▶ [Task directions]
Set down each line of the material that follows, exactly, with no pictures.

===== Data extract

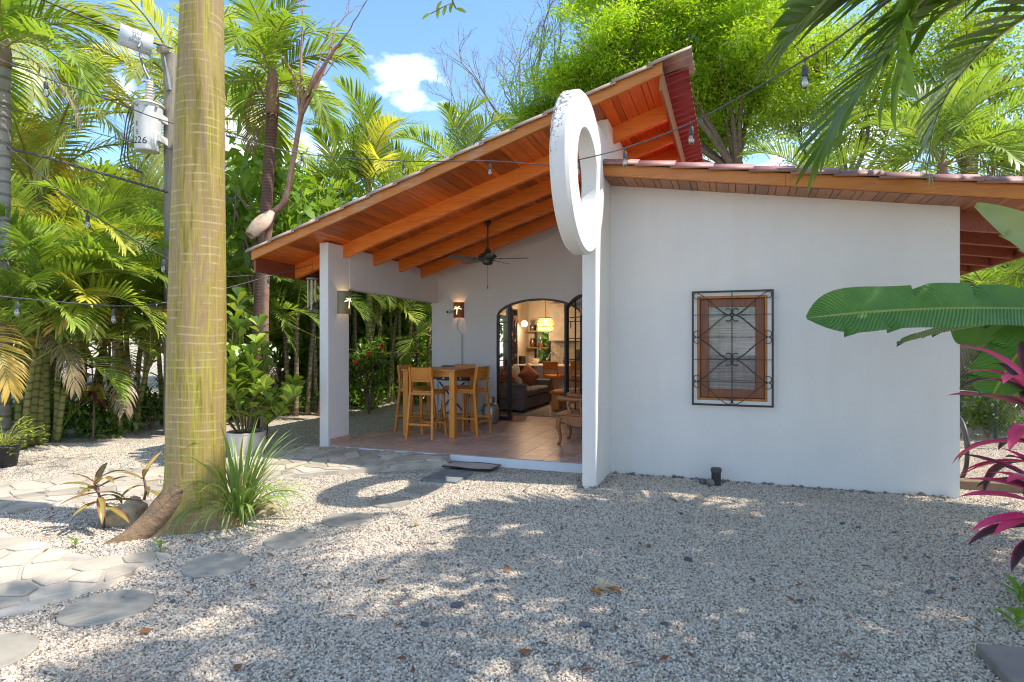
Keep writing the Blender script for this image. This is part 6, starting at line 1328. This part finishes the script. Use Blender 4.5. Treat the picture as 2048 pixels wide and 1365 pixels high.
# ---- ti plants: blade colours by place across the leaf
def timat(name, mid, edge, vary=.25, e0=.62):
    m, t, b, o = newmat(name); u = N(t, 'ShaderNodeUVMap'); s = N(t, 'ShaderNodeSeparateXYZ'); L(t, u.outputs[0], s.inputs[0])
    a = N(t, 'ShaderNodeMath', operation='SUBTRACT'); a.inputs[1].default_value = .5; L(t, s.outputs['Y'], a.inputs[0]); ab = N(t, 'ShaderNodeMath', operation='ABSOLUTE'); L(t, a.outputs[0], ab.inputs[0])
    f = noise(t, coords(t, (4, 14, 4)), 1.5, 3, .6); ad = N(t, 'ShaderNodeMath', operation='MULTIPLY_ADD'); ad.inputs[1].default_value = 1.6; L(t, ab.outputs[0], ad.inputs[0]); sb_ = N(t, 'ShaderNodeMath', operation='SUBTRACT'); sb_.inputs[1].default_value = .5; L(t, f, sb_.inputs[0]); L(t, sb_.outputs[0], ad.inputs[2])
    c = ramp(t, ad.outputs[0], [(e0 - .12, mid), (e0 + .06, edge)]); c = rndval(t, c, vary); L(t, c, b.inputs['Base Color']); b.inputs['Roughness'].default_value = .35
    tr = N(t, 'ShaderNodeBsdfTranslucent'); L(t, c, tr.inputs['Color']); ms = N(t, 'ShaderNodeMixShader'); ms.inputs[0].default_value = .3; L(t, b.outputs[0], ms.inputs[1]); L(t, tr.outputs[0], ms.inputs[2]); L(t, ms.outputs[0], o.inputs[0]); return m
TIPINK = timat('pink_ti_leaf', (.78, .1, .22), (.85, .06, .2), .2, .45); TIDARK = timat('dark_ti_leaf', (.07, .045, .05), (.45, .02, .12), .2, .66); TIBRN = timat('bronze_green_ti_leaf', (.3, .27, .06), (.34, .12, .07), .25, .55); TIOR = timat('withered_orange_ti_leaf', (.5, .22, .03), (.3, .1, .05), .1, .6)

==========

▶ [Solution to this problem]
Keep writing the Blender script for this image. This is part 6, starting at line 1328. This part finishes the script. Use Blender 4.5. Treat the picture as 2048 pixels wide and 1365 pixels high.
# ---- ti plants: blade colours by place across the leaf
def timat(name, mid, edge, vary=.25, e0=.62):
    m, t, b, o = newmat(name); u = N(t, 'ShaderNodeUVMap'); s = N(t, 'ShaderNodeSeparateXYZ'); L(t, u.outputs[0], s.inputs[0])
    a = N(t, 'ShaderNodeMath', operation='SUBTRACT'); a.inputs[1].default_value = .5; L(t, s.outputs['Y'], a.inputs[0]); ab = N(t, 'ShaderNodeMath', operation='ABSOLUTE'); L(t, a.outputs[0], ab.inputs[0])
    f = noise(t, coords(t, (4, 14, 4)), 1.5, 3, .6); ad = N(t, 'ShaderNodeMath', operation='MULTIPLY_ADD'); ad.inputs[1].default_value = 1.6; L(t, ab.outputs[0], ad.inputs[0]); sb_ = N(t, 'ShaderNodeMath', operation='SUBTRACT'); sb_.inputs[1].default_value = .5; L(t, f, sb_.inputs[0]); L(t, sb_.outputs[0], ad.inputs[2])
    c = ramp(t, ad.outputs[0], [(e0 - .12, mid), (e0 + .06, edge)]); c = rndval(t, c, vary); L(t, c, b.inputs['Base Color']); b.inputs['Roughness'].default_value = .35
    tr = N(t, 'ShaderNodeBsdfTranslucent'); L(t, c, tr.inputs['Color']); ms = N(t, 'ShaderNodeMixShader'); ms.inputs[0].default_value = .3; L(t, b.outputs[0], ms.inputs[1]); L(t, tr.outputs[0], ms.inputs[2]); L(t, ms.outputs[0], o.inputs[0]); return m
TIPINK = timat('pink_ti_leaf', (.78, .1, .22), (.85, .06, .2), .2, .45); TIDARK = timat('dark_ti_leaf', (.07, .045, .05), (.45, .02, .12), .2, .66); TIBRN = timat('bronze_green_ti_leaf', (.3, .27, .06), (.34, .12, .07), .25, .55); TIOR = timat('withered_orange_ti_leaf', (.5, .22, .03), (.3, .1, .05), .1, .6)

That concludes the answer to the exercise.